The Women of the Hyakunin Isshu

An illustration from chapter 5 of the Genji Monogatari (Tales of Genji), photo by Tosa Mitsuoki, Public domain, via Wikimedia Commons

March 3rd in Japan is Girls’ Day and to celebrate I’ve decided to devote all of March to poetry from the Hyakunin Isshu from female poets.

Although most of poems in the anthology were written by men, a considerable minority (20% of the poems) are written by women as well. Many of these are found in poems 55-65 but are also scattered before and after. Many of these women represent the first female authors in world history including Lady Murasaki who wrote the Tales of Genji and her eponymous diary, and Sei Shonagon who wrote the Pillow Book. In addition was the diary of Lady Sarashina, and the writings of Lady Izumi.
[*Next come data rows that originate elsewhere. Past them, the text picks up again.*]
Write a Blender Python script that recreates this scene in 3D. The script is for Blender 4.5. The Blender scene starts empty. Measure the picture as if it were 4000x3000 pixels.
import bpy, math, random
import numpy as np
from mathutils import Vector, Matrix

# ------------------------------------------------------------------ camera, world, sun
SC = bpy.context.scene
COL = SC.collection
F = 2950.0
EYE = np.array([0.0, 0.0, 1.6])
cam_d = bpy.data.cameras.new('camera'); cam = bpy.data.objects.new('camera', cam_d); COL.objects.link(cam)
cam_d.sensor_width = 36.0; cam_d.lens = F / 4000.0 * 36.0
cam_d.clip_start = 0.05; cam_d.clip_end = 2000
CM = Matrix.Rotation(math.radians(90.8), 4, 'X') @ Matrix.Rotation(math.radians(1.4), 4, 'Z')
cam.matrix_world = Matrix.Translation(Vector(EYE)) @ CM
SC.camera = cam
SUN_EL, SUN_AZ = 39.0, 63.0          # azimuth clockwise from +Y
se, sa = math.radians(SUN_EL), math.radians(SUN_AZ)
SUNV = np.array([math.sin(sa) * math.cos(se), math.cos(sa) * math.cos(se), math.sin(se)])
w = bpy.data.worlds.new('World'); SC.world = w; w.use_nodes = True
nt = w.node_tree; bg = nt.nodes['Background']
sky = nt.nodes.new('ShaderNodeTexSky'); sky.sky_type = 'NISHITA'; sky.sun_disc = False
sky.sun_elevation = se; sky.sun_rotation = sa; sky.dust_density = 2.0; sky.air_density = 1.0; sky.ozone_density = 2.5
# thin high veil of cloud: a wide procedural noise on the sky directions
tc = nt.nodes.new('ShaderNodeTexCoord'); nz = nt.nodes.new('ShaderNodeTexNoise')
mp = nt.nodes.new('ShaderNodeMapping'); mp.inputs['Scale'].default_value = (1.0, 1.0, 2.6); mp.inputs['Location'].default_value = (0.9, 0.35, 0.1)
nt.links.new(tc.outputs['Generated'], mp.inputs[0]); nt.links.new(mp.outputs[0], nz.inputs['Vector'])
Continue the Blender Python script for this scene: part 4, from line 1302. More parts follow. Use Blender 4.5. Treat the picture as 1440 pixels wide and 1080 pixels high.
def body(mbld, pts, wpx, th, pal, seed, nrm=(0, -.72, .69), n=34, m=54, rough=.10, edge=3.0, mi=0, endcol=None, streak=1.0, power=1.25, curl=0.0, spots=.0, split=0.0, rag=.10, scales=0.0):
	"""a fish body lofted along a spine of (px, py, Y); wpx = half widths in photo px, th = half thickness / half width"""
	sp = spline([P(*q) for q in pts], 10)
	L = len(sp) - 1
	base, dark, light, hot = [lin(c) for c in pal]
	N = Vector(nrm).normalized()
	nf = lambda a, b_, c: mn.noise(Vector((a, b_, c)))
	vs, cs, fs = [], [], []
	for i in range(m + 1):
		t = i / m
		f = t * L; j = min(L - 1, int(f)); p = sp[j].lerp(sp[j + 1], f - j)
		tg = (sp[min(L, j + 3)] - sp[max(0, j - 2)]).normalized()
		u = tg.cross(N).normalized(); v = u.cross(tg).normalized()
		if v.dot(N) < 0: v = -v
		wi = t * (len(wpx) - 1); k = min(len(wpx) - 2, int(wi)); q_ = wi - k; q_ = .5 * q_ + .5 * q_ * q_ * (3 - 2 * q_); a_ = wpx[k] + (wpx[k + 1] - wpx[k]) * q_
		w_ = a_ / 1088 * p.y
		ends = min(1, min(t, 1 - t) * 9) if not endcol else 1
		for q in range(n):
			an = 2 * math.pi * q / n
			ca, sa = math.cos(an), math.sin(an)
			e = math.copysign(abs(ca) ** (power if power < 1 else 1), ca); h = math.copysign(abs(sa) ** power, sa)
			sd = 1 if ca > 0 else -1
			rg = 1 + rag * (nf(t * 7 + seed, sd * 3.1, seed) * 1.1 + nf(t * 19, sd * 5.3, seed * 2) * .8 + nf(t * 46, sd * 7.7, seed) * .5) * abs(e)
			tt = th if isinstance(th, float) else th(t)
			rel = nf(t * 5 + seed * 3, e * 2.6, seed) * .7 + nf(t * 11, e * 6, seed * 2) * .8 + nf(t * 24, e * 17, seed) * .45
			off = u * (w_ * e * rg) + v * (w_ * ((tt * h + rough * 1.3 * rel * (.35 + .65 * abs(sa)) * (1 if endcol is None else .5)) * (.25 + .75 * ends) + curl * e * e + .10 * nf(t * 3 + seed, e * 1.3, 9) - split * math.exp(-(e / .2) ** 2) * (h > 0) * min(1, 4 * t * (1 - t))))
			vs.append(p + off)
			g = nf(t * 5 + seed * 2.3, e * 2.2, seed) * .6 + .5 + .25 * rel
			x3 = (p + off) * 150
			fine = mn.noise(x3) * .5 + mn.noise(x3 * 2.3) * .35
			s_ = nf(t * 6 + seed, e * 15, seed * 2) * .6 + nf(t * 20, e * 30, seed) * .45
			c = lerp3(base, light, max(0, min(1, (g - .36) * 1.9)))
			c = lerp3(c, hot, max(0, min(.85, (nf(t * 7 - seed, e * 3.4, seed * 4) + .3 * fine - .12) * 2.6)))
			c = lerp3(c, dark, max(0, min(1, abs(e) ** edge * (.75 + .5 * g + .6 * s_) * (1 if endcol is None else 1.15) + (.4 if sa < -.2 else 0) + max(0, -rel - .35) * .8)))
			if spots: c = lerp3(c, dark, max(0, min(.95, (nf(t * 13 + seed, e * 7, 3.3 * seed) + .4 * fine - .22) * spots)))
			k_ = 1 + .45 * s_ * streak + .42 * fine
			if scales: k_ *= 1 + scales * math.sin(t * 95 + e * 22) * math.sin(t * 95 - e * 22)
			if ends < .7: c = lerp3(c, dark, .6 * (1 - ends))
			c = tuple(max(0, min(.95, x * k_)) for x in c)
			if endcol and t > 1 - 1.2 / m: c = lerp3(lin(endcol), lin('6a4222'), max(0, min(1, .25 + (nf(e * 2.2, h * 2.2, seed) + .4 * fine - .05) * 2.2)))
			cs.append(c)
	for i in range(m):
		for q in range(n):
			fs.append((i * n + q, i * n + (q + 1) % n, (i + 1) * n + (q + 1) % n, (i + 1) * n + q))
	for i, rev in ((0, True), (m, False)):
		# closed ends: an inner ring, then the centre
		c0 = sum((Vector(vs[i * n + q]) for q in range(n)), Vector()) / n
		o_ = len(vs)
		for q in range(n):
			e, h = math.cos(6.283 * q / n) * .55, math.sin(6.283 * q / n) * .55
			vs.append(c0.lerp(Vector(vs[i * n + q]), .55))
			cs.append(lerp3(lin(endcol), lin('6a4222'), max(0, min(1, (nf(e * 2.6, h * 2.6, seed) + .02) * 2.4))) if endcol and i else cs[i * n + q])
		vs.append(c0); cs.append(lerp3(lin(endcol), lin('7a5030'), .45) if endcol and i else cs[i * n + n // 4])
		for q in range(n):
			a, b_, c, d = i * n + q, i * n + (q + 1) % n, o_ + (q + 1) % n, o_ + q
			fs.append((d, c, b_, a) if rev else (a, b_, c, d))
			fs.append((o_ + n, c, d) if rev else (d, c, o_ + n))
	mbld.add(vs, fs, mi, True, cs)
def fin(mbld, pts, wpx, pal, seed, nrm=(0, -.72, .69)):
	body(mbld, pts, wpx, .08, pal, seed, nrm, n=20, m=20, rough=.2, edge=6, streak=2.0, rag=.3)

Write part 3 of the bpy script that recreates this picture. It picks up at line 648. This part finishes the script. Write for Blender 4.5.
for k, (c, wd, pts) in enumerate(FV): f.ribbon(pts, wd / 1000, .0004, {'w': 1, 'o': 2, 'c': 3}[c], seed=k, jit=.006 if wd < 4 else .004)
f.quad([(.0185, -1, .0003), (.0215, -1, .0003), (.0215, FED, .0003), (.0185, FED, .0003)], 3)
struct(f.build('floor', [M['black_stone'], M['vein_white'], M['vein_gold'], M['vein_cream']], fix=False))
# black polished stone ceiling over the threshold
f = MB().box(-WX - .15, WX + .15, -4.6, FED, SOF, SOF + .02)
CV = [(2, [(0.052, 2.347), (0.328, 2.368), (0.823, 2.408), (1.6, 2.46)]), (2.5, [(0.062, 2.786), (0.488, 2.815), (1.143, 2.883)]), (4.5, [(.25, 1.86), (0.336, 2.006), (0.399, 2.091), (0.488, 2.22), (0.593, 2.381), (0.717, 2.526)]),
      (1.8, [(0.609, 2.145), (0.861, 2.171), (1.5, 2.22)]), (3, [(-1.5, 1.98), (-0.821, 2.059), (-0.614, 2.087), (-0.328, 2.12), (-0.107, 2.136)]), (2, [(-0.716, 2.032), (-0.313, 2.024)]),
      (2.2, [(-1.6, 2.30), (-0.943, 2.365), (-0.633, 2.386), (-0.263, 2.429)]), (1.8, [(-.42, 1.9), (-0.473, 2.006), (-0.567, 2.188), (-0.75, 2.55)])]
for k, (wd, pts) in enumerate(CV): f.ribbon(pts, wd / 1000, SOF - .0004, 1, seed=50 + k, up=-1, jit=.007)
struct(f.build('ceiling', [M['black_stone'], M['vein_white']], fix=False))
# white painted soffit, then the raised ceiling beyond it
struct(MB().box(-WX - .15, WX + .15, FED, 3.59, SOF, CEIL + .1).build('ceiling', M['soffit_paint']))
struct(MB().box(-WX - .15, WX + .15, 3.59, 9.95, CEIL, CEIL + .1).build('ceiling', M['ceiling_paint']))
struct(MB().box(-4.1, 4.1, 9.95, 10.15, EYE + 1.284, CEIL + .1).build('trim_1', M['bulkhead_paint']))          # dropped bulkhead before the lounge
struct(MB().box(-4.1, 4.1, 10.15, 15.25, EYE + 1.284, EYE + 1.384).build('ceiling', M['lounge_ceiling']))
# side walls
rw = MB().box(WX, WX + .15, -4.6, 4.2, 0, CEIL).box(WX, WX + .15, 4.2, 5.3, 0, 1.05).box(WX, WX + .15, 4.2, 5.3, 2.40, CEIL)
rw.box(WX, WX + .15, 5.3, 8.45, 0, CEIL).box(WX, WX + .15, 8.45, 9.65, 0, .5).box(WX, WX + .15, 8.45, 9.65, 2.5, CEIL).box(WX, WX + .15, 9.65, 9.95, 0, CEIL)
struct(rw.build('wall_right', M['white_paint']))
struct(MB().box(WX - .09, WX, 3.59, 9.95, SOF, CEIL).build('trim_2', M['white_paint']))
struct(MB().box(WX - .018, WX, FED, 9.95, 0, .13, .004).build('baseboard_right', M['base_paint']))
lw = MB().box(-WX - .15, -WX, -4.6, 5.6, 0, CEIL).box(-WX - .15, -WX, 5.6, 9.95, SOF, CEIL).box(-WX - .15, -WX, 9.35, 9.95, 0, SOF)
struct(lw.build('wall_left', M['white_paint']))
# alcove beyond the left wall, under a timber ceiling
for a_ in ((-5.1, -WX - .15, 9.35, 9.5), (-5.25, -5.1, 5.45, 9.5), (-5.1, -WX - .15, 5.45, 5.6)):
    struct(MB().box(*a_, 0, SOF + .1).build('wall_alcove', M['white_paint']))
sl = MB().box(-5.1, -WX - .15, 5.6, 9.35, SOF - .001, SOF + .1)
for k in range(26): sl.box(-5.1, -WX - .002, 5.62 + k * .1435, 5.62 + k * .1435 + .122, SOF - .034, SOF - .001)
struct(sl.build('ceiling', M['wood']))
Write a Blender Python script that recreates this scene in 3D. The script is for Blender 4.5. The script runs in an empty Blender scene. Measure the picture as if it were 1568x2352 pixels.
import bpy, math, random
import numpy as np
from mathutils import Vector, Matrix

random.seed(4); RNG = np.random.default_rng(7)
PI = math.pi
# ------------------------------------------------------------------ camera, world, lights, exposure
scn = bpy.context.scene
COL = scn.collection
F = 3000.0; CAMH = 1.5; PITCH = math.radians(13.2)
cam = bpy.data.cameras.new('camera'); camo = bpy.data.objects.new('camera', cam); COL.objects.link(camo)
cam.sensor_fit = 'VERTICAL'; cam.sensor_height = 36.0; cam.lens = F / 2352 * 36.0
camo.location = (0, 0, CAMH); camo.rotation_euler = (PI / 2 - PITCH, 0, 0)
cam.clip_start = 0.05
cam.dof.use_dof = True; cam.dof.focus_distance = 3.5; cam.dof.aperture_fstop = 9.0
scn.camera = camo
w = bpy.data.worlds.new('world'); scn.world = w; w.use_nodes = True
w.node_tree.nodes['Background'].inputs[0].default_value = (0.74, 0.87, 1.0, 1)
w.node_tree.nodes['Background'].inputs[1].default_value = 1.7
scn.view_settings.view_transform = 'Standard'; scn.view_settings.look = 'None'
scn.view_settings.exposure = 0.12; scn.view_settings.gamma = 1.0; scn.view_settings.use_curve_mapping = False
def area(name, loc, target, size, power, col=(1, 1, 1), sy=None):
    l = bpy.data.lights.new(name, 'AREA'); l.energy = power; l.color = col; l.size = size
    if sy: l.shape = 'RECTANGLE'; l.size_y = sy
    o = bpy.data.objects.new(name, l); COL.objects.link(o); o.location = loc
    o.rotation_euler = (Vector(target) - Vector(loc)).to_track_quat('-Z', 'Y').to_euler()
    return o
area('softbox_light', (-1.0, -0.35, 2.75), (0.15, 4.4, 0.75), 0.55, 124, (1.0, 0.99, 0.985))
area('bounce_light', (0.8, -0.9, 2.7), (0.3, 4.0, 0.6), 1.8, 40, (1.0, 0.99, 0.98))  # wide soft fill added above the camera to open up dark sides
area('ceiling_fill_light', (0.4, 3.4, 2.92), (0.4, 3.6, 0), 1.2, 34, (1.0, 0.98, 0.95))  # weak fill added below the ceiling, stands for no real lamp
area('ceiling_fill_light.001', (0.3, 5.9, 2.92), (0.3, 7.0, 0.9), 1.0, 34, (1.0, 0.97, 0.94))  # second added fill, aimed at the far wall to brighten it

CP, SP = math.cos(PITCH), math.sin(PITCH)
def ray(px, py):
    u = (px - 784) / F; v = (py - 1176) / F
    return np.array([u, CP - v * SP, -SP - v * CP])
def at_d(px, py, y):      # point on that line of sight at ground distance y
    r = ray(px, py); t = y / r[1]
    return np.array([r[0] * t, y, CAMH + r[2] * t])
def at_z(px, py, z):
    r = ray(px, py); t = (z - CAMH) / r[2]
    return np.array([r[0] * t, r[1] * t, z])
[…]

Poetry in the days of the ancient Heian Court was everywhere and women wrote poetry as much as men did if not more. Like men, they participated in Imperial contests as well and made a name for themselves. Not surprisingly, some of these have been preserved in the Hyakunin Isshu, just as they were in official Imperial anthologies, such as the Kokin Wakashū. However, one interesting custom to note is that the women poets never used their own name. Instead they often used sobriquets associated with where their family was affiliated with, or their position in the Court. Lady Izumi’s father was governor of Izumi province for example.

So this month, expect some awesome poetry from the women of the Hyakunin Isshu!